Sam Andrew: Actually, I always kind of tried to play. In fact, I really can’t remember when I didn’t because my father was a player and I had a guitar around the house. I remember being six or something, playing to the dog. Before I actually played, I used to hold a guitar and play in front of people, pantomiming to records. My father would play to my mother, sit in the living room. He was basically Western-oriented. He like Bob Wills and all that. I did too, you know. It was around. I had all the standard things. Chet Atkins was an early hero, and then Barney Kessel followed shortly after. Around 14 I got pretty serious about it and started making money at it.

Did you learn to read music right away?

Yeah, almost the same time I was learning by ear. I think I learned “I Walk the Line,” the [sings the guitar riff] by ear. That was my first song learned by ear, and then I was learning how to read at the same time. My father read. Like in a lot of families of musicians, both sides were musical, but one side was only ear-musical, and the other side was only reading musical. I’d seen both of them, so it was real easy to pick them both up. Neither one seemed unnatural. They both seemed like ways to do it. I notice some people seem to have a conflict at some point in their development – you know, should it be by reading or by ear?

Did you start on acoustic guitar?

Yeah, acoustic, but right away I switched over to electric. Very early. I was one of those guys who played at the teen dances – like that.

Was this in the early 1960s?

No, it was the late ’50s. I’m 36. An old guy.

Was this in southern California?

No, it was in Okinawa, oddly enough. I’m an Air Force brat. I lived in Texas for a couple of years in high school. My parents are both from Texas, but I lived all over the world.

James mentioned that you had classical training.

The classical part – a great deal of that was self-taught. I taught myself to play classical guitar, probably around 18 or 19 or so. Starting about 1960, through 1962 – right in there.

Did you attend San Francisco State University?

Yes, but at that point I was in graduate school at UC at Berkeley, where I was studying linguistics.

When did you live in Europe?

Europe was before UC. That would have been ’63 and ’64. That probably had a lot to do with it, just being in the atmosphere.

I heard that you worked as a jazz guitarist for a while at a place called the Jukebox.

Ahh! [Laughs.] A little bit. Yeah. How’d you know that?!

I did a little research.

Wow! Yeah, I was going over there when I was at State and also USF, where I started the undergraduate stuff. Going out and just kind of hanging out and trying to see what was going on up and down Haight Street.

Were you mainly a folk player at this point?

I don’t know. Well, folk and jazz, I guess.

Were you playing acoustic?

No, both. I played an electric since I was 14. I learned on both, because my father’s guitars were acoustic.
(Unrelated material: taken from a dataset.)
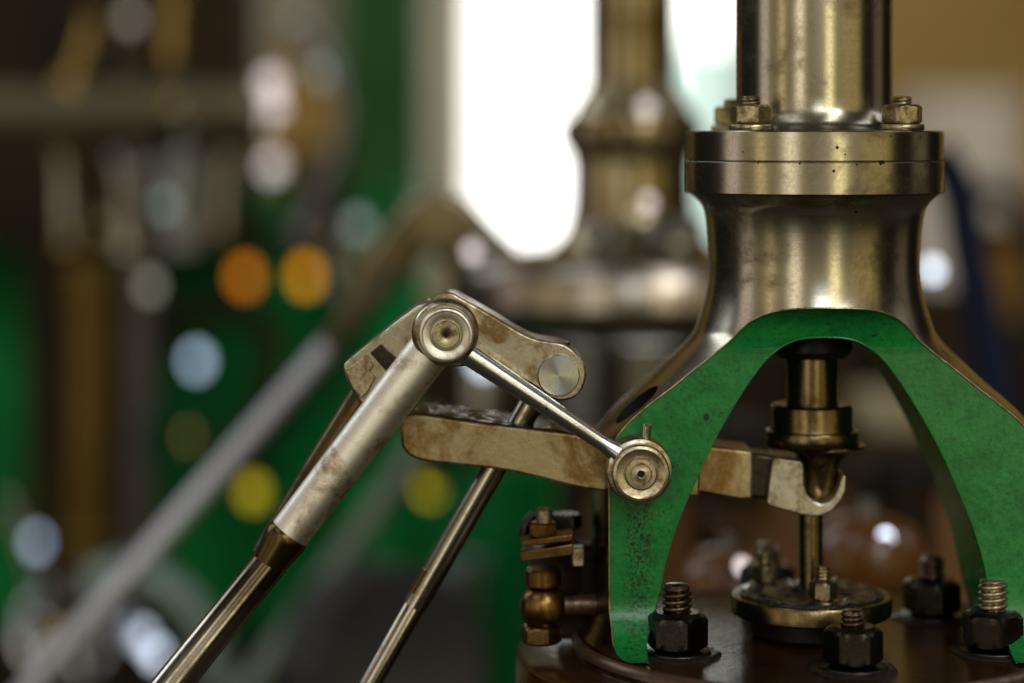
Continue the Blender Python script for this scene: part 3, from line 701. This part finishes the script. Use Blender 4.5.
# seen through the arch
def dome(label, u, v, rpx, Y, m, mh):
    p = at(u, v, Y); r = rpx * sc(Y)
    t_ = thing('domed_cover', label, 'cover', p - Vector((0, 0, r * .7)))
    MB().lathe([(r * .4, -r * .7), (r * .95, -r * .6), (r, -r * .35), (r * .97, 0), (r * .85, r * .28), (r * .55, r * .46), (r * .2, r * .52)], p, UP, 48).build('shell', m, t_, angle=50)
    MB().lathe([(r * .1, r * .45), (r * .2, r * .5), (r * .2, r * .75), (r * .1, r * .8)], p, UP, 24).build('knob', mh, t_, angle=40)
dome('russet domed cover seen through the arch right of the spindle', 868, 545, 58, 620, ORBR, GREYST)
dome('russet domed cover seen through the arch left of the spindle', 728, 575, 50, 640, ORBR, GREYST)
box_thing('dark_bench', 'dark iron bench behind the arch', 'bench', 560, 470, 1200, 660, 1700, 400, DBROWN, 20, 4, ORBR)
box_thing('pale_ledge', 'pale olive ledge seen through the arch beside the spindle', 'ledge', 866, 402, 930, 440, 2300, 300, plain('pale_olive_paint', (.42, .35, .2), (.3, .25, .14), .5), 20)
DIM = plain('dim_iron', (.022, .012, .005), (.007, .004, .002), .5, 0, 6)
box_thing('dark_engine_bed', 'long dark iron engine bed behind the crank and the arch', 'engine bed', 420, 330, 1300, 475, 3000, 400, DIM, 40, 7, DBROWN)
POL = metal('hall_polished_steel', (.50, .49, .46), (.12, .10, .07), .14, .5, 9, .3, 0, 0, None, 0)
POLB = metal('hall_polished_brass', (.42, .30, .10), (.12, .07, .02), .16, .5, 9, .3, 0, 0, None, 0)
DKG = plain('deep_green_iron', (.001, .05, .012), (.001, .02, .006), .5, 0, 5)
EMR = plain('emerald_enamel', (.002, .24, .05), (.001, .14, .03), .45, 0, 5)
def rod_thing(name, label, cat, pts, rpx, Y, m, cap=None):
    t_ = thing(name, label, cat, at(pts[-1][0], pts[-1][1], Y)); k = sc(Y)
    P = [at(u, v, Y) for u, v in pts]
    P = [Vector(q) for q in cr(P, 4)] if len(P) > 2 else P
    MB().tube(P, [rpx * k] * len(P), 20).build('shaft', m, t_)
    for q, ax in ((P[0], P[0] - P[1]), (P[-1], P[-1] - P[-2])):
        MB().lathe([(rpx * k * .4, -rpx * k), (rpx * k * 1.5, -rpx * k * .9), (rpx * k * 1.6, 0), (rpx * k * 1.1, rpx * k * .6), (rpx * k * .3, rpx * k * .8)], q, ax, 24).build('knob', cap or m, t_, angle=40)
    return t_
def wheel_thing(label, u, v, rpx, Y, m, tilt, spokes=5):
    p = at(u, v, Y); k = sc(Y); r = rpx * k
    t_ = thing('handwheel', label, 'handwheel', p)
    M = frame(p, tilt)
    ring = [M @ Vector((r * math.cos(a), r * math.sin(a), 0)) for a in [2 * math.pi * q / 40 for q in range(41)]]
    MB().tube(ring, r * .13, 14).build('rim', m, t_)
    for q in range(spokes):
        a = 2 * math.pi * q / spokes
        MB().tube([M @ Vector((0, 0, 0)), M @ Vector((r * .97 * math.cos(a), r * .97 * math.sin(a), 0))], r * .08, 10).build('spoke', m, t_)
    MB().lathe([(r * .05, -r * .2), (r * .22, -r * .2), (r * .22, r * .2), (r * .05, r * .25)], p, tilt, 20).build('hub', POLB, t_, angle=40)
    return t_
rod_thing('streak_rod', 'upright polished steel streak rod at far left under the horizontal pipe', 'rod', [(62, 150), (66, 245)], 7, 2900, POL, POLB)  # polished steel rods added to give soft upright streaks of reflection
rod_thing('streak_rod', 'upright polished steel streak rod just left of the steel lubricator', 'rod', [(122, 160), (126, 250)], 8, 2800, POL)
rod_thing('streak_rod', 'upright polished steel streak rod right of the steel lubricator', 'rod', [(226, 150), (222, 232)], 6, 2900, POL, POLB)
rod_thing('brass_rod', 'slanting polished brass rod above the horizontal pipe', 'rod', [(95, 20), (70, 88)], 9, 3000, POLB)
rod_thing('brass_rod', 'short upright brass rod at the top edge right of the gantry', 'rod', [(176, -20), (170, 60)], 8, 3000, POLB)
rod_thing('curved_pipe', 'curved grey pipe looping right of the pale pink glint mirrors', 'pipe', [(300, 20), (330, 60), (345, 120), (325, 180), (300, 235)], 8, 3100, GREYST, POL)
rod_thing('curved_pipe', 'dark brown curved pipe across the green casing below the amber glints', 'pipe', [(165, 330), (230, 310), (270, 335), (262, 420), (215, 470)], 13, 3600, DBROWN)
rod_thing('curved_pipe', 'deep green curved pipe on the casing above the diagonal rod', 'pipe', [(330, 250), (345, 330), (300, 410), (240, 470)], 16, 4200, DKG)
rod_thing('cross_shaft', 'dull brown cross shaft between the brass pipe and the casing', 'shaft', [(100, 232), (330, 246)], 12, 3700, DBROWN, POLB)
rod_thing('guide_rod', 'thin polished steel guide rod low at far left', 'rod', [(12, 500), (58, 690)], 6, 2800, POL)
rod_thing('guide_rod', 'thin polished steel guide rod low, right of the dark flywheel', 'rod', [(478, 560), (470, 720)], 7, 2300, POL)
wheel_thing('blurred dark handwheel on the green casing beside the diagonal rod', 190, 440, 44, 3300, DKG, (.5, -1, .2))
wheel_thing('blurred polished steel handwheel at the lower left corner', 64, 636, 46, 2700, POL, (.6, -1, .5))
wheel_thing('blurred steel handwheel between the amber glints and the rear crank', 360, 268, 34, 3000, GREYST, (-.4, -1, .3))
cyl_thing('emerald_cylinder', 'bright emerald green cylinder below the amber glints', 'cylinder', 300, 318, 470, 40, 4600, EMR, [(326, 46, 14, DKG, 'cover')])
cyl_thing('emerald_cylinder', 'bright emerald green cylinder between the standpipe and the diagonal rod', 'cylinder', 172, 345, 480, 26, 4600, EMR, [(352, 31, 12, DKG, 'cover')])
cyl_thing('emerald_cylinder', 'bright emerald green cylinder low, left of the push rod', 'cylinder', 372, 440, 560, 38, 4400, EMR, [(450, 44, 14, DKG, 'cover')])
cyl_thing('brown_valve_chest', 'dark brown valve chest between the casing top and the light green cabinet', 'valve chest', 318, 150, 262, 30, 4300, DBROWN, [(170, 38, 16, OLIVE, 'cover')])
cyl_thing('glint_cylinder', 'pale steel glint cylinder under the rear bowl, right of the crank pin', 'cylinder', 648, 338, 430, 26, 2500, POL, [(345, 32, 12, GREYST, 'cover')])  # three pale cylinders added to stand for bright reflections under the bowl
cyl_thing('glint_cylinder', 'pale steel glint cylinder under the rear bowl, just above the link rod', 'cylinder', 486, 342, 430, 22, 2500, POL, [(350, 27, 10, GREYST, 'cover')])
cyl_thing('glint_cylinder', 'pale steel glint cylinder under the rear bowl, between the other two', 'cylinder', 580, 336, 440, 20, 2600, GREYST, [(342, 26, 10, POL, 'cover')])
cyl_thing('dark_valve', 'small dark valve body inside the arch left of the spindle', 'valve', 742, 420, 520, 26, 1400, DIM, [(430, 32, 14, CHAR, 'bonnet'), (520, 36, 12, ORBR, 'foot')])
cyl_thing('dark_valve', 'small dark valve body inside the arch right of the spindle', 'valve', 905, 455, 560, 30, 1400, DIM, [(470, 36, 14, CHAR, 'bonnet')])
box_thing('dark_pit_wall', 'dark iron plinth along the foot of the background machines', 'plinth', -300, 640, 1400, 1000, 5000, 300, DBROWN, 20)

# mirror discs aimed at the key lamp, added as glints; glowing discs as brass reflections
def sheen(col): return metal('mirror_polish', col, [x * .6 for x in col], .06, .2, 20, .12, 0, 0, None, .0)
GLINT = {'w': sheen((.50, .52, .60)), 'm': sheen((.22, .24, .28)), 'b': sheen((.15, .19, .24)), 'g': sheen((.042, .052, .046)), 'p': sheen((.12, .10, .095)), 'y': sheen((.085, .062, .002)), 'o': sheen((.062, .054, .042))}  # face colours set the tint and brightness of each glint
BACKB = plain('glint_back_dark_brass', (.08, .06, .03), (.05, .035, .02), .5, .4, 10)
camv = Vector((512 - AX, -D, BZ - HZ))
def glint_mirror(label, u, v, rpx, Y, key):  # added mirror, tilted to throw the key lamp into the camera
    p = at(u, v, Y); r = rpx * sc(Y)
    n = ((camv - p).normalized() + (KEY / S - p).normalized()).normalized()
    t_ = thing('glint_mirror', label, 'oil cup', p - n * r * 2.2, 'blurred glint mirrors added among the background machines')
    MB().lathe([(r * .5, -r * 2.2), (r * .8, -r * 2.1), (r * .8, -r * .7), (r * 1.02, -r * .6), (r * 1.02, -.12 * r), (r * .5, -.1 * r)], p, n, 24).build('cup', BACKB, t_, angle=40)
    MB().lathe([(r * .2, -r * .09), (r, -r * .09), (r, 0), (r * .02, 0)], p, n, 24).build('glint_face', GLINT[key], t_, angle=20)
YB = 3400
for (u, v, r, Y, k, lab) in [
    (197, 361, 9, YB, 'b', 'round pale blue highlight from an added mirror left of the green casing centre'),
    (358, 226, 10, YB, 'g', 'large grey green highlight from an added mirror below the light green cabinet'),
    (150, 286, 8, YB - 300, 'o', 'small dull grey highlight from an added mirror beside the grey standpipe'),
    (271, 84, 12, YB - 500, 'p', 'upper pale pink highlight from an added mirror at the end of the horizontal pipe'),
    (274, 106, 10, YB - 500, 'p', 'middle pale pink highlight from an added mirror under the end of the horizontal pipe'),
    (273, 166, 12, YB - 500, 'p', 'lower pale pink highlight from an added mirror well under the horizontal pipe'),
    (324, 72, 9, YB, 'g', 'grey green highlight from an added mirror right of the pink ones'),
    (130, 18, 8, YB, 'o', 'olive grey highlight from an added mirror at the top edge'),
    (124, 62, 7, YB, 'o', 'faint olive highlight from an added mirror just above the horizontal pipe'),
    (36, 542, 7, YB, 'b', 'faint blue highlight from an added mirror at the far left low down'),
    (42, 586, 7, YB, 'g', 'grey highlight from an added mirror below the faint blue one at far left'),
    (126, 620, 10, 2500, 'm', 'uppermost of three blue white highlights in a slanting row at the lower left'),
    (141, 637, 11, 2500, 'm', 'middle of three blue white highlights in a slanting row at the lower left'),
    (156, 654, 9, 2500, 'm', 'lowest of three blue white highlights in a slanting row at the lower left'),
    (472, 252, 8, 1150, 'p', 'pale highlight on the rear crank left of the bright window'),
    (484, 360, 11, 2300, 'm', 'lilac white highlight just under the bell crank arm'),
    (450, 640, 9, 2150, 'p', 'pale lilac highlight on the blue grey tube low behind the push rod'),
    (253, 492, 11, 2850, 'y', 'yellow highlight from an added mirror left of the pale sleeve'),
    (430, 487, 12, 2750, 'y', 'yellow highlight from an added mirror below the lever bar end'),
    (330, 522, 9, 2850, 'y', 'small yellow highlight from an added mirror right of the pale sleeve'),
    (165, 205, 8, YB - 400, 'g', 'grey highlight from an added mirror beside the steel lubricator'),
    (646, 108, 8, 1200, 'p', 'pinkish highlight on the collar of the rear column'),
    (648, 203, 7, 1200, 'p', 'pinkish highlight on the neck of the rear column'),
    (933, 270, 8, 1500, 'm', 'bright white highlight just right of the bell neck'),
    (886, 538, 8, 560, 'm', 'bright white highlight on the russet cover inside the arch'),
    (742, 566, 7, 570, 'p', 'pale highlight on the russet cover left of the spindle'),
    ]:
    glint_mirror('small glint mirror showing a ' + lab if False else lab, u, v, r, Y, k)
AMB = [plain('amber_glow', (1, .30, .012), (1, .32, .015), .3, 0, 5, 1.35), plain('amber_glow_yellow', (1, .40, .012), (1, .42, .015), .3, 0, 5, 2.0)]  # emission put in for amber reflections on brass, not for real lamps
for i, (u, v, lab) in enumerate([(245, 277, 'left of two round amber brass glints made as glowing discs on the green machine'), (306, 276, 'right, yellower of two round amber brass glints made as glowing discs on the green machine')]):
    p = at(u, v, 4300); r = 9.5 * sc(4300)
    t_ = thing('amber_glint', lab, 'lamp', p, 'amber glints on the green machine')
    MB().lathe([(r * .5, -r), (r * 1.15, -r), (r * 1.15, 0), (r * .9, .1 * r)], p, FRONT, 24).build('disc_back', BACKB, t_, angle=40)
    MB().lathe([(r * .98, .05 * r), (r * .9, .3 * r), (r * .6, .5 * r), (r * .2, .58 * r), (.02 * r, .6 * r)], p, FRONT, 24).build('lens', AMB[i], t_)
clean()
He’d gone overseas and I traded his guitar for an electric one, for a Silvertone straight from Sears. That kind of shocked my mother a little bit. I mean, it belonged to my father. But he liked it when he found out what happened. So basically it was electric right from the start, and acoustic too – both of them kind of together. But definitely as far as playing any way professionally at that age, it was on an electric. I never played in public on an acoustic. In fact, I never have, come to think of it.

What kind of playing were you doing up until you joined Big Brother?
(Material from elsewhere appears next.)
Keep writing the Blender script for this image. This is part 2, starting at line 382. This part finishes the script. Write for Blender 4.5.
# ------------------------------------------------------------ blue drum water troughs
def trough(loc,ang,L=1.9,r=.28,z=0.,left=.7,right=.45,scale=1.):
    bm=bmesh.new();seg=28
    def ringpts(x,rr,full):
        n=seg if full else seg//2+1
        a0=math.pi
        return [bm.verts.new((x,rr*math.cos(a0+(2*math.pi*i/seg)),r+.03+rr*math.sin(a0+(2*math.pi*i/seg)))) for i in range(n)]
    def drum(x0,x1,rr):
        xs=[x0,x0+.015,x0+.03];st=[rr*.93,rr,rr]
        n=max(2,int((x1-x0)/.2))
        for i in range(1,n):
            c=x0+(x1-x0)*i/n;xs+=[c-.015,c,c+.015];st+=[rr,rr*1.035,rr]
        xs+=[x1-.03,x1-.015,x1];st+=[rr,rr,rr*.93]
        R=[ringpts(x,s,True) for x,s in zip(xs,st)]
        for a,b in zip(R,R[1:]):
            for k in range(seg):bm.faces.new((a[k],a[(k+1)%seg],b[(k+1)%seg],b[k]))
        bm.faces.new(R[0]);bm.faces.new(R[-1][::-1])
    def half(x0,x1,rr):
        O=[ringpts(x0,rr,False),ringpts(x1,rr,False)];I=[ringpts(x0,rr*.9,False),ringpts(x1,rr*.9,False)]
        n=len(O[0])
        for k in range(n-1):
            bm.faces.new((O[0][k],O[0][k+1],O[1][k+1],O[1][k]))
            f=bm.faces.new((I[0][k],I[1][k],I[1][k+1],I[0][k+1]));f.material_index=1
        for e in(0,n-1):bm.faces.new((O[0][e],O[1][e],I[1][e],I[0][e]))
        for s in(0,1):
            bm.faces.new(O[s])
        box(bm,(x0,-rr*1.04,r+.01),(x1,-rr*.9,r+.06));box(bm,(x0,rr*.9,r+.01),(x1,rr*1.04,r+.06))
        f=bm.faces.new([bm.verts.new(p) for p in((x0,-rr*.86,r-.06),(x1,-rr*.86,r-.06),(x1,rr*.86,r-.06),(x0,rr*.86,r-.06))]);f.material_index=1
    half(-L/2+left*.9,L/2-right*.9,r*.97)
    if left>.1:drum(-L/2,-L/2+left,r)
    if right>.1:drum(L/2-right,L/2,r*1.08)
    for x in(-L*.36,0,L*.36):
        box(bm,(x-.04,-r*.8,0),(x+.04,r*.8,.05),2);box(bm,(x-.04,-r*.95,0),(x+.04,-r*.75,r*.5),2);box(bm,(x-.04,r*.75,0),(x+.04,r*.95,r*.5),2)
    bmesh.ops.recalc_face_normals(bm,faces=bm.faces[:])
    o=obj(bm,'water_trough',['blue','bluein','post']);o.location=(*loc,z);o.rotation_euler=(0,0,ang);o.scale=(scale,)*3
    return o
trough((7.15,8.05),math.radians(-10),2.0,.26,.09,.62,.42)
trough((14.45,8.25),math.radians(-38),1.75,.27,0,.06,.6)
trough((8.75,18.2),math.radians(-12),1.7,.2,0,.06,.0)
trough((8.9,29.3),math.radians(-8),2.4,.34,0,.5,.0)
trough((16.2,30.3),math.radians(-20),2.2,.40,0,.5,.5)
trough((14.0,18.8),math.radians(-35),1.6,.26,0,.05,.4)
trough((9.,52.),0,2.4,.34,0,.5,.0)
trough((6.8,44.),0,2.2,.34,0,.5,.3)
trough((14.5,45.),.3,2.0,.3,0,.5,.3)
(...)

I’d say I was teaching myself classical and playing at jazz.

After you left Big Brother in 1972, you went out East and played in a succession of bands.

Mm hmm. And I was also in a very academic frame of mind. I studied a lot of harmony and counterpoint, very carefully. I pretty much went a routine composition major’s route – you know, did some string quartets and some inventions for piano. I didn’t play them. It was composition, so I’d have other people play them, like in a classroom context. There were a couple of small performances. It was “serious music.” This was at New School of Social Research in New York, and also at Mann’s School of Music.
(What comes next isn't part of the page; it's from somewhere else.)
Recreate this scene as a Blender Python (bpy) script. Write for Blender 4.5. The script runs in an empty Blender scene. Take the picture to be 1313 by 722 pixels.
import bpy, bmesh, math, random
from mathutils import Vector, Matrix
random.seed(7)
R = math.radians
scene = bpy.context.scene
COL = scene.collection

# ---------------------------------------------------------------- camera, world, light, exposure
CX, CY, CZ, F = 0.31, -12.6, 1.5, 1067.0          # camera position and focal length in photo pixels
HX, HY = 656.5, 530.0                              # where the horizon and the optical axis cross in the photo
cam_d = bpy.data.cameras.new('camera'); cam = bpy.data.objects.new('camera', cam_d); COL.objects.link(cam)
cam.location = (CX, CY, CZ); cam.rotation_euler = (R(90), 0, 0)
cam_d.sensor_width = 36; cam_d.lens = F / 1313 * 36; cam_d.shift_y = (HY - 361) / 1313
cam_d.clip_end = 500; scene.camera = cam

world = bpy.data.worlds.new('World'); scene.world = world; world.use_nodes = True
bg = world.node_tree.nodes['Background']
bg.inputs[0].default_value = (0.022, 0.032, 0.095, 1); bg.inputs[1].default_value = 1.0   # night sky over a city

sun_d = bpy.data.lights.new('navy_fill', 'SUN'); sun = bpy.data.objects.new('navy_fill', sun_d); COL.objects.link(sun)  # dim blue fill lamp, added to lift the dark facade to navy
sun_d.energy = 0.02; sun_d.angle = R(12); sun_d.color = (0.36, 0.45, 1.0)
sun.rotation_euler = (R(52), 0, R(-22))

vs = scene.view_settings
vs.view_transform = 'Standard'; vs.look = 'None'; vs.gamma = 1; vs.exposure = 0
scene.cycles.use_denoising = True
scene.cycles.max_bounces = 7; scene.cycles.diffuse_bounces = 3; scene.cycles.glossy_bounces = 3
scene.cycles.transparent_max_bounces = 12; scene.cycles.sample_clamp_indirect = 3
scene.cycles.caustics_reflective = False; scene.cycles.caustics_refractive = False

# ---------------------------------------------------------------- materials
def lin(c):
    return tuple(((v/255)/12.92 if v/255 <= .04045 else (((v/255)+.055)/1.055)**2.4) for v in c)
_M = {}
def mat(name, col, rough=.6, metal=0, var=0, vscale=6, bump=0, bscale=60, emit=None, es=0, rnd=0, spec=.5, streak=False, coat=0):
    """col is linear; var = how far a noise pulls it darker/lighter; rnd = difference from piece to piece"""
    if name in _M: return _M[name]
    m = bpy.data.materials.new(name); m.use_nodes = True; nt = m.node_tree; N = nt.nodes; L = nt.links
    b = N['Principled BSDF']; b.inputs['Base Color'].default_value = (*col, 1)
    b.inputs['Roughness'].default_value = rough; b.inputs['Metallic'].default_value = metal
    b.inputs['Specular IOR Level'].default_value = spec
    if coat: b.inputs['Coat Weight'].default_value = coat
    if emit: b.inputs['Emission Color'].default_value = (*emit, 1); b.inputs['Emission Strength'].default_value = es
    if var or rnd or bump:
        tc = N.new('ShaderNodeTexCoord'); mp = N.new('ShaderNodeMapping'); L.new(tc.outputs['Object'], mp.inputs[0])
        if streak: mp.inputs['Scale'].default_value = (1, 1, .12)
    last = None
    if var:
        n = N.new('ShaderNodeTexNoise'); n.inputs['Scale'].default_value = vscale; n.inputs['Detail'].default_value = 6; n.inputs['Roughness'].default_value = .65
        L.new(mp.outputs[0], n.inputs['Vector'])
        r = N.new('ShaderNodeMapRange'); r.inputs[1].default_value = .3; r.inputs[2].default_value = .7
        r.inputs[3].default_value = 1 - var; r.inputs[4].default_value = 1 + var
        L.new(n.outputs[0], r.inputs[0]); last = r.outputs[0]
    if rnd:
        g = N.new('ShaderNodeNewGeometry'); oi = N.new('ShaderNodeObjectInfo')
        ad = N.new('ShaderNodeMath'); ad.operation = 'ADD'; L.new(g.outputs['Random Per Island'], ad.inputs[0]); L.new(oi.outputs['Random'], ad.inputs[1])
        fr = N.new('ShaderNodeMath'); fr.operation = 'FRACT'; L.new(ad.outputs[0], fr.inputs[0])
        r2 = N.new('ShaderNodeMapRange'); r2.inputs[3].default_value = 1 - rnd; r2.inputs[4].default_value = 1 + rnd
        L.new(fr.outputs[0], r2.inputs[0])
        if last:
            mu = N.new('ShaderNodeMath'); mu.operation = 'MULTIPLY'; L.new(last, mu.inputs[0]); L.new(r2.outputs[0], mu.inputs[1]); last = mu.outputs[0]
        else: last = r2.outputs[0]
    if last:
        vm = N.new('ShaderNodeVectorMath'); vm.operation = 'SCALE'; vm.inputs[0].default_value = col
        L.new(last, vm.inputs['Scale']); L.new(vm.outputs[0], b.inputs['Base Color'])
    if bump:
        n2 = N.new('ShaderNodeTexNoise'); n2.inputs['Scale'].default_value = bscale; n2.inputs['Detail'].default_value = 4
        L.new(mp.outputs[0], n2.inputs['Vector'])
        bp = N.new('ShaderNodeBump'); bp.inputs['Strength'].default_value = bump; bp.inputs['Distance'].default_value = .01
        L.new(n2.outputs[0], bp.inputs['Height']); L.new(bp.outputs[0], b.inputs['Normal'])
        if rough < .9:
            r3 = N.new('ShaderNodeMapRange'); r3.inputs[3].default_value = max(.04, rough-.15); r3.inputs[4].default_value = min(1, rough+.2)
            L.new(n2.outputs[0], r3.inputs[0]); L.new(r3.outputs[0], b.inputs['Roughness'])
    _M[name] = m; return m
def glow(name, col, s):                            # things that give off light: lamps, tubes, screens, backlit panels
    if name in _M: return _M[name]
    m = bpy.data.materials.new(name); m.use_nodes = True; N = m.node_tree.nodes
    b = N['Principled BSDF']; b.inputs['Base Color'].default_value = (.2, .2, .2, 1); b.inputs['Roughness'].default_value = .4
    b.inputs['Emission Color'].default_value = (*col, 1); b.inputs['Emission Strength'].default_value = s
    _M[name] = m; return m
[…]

When did you go to New School for Social Research?

Just over the last two or three years. I probably started in 1975. It’s a great school. It was started by some renegade professors from Columbia in the early part of the century, so it was a very early alternative kind of university. I was taught by a guy there who won Prix de Rome, and I really liked him a lot. And I still want to do a lot of composition. He put me through a very rigorous Palestrina style of counterpoint. I loved it. I couldn’t believe it. It was so great. I’m still kind of working on that.

Were you going for another degree?

No, nothing formal, because I already have a degree. Actually, before I left New York I was contemplating possibly getting into Julliard in the graduate school for composition. I still may do that at some point. I’d like to.

Any ideas what you’re going to do out here in California?

No, except that I want to play with whoever. Play some good music and make a living at it.


Epilogue

The 1978 Tribal Stomp concert that served as a backdrop to these interviews was reportedly Big Brother’s only reunion during the 15 years following the band’s 1972 breakup. The original lineup – James Gurley, Sam Andrew, Dave Getz, and Peter Albin – reunited again in 1987 and toured on and off for the next nine years, backing a variety of women singers. Since the deaths of James Gurley and Sam Andrews, original members Dave Getz and Peter Albin have continued to perform as Big Brother & The Holding Company.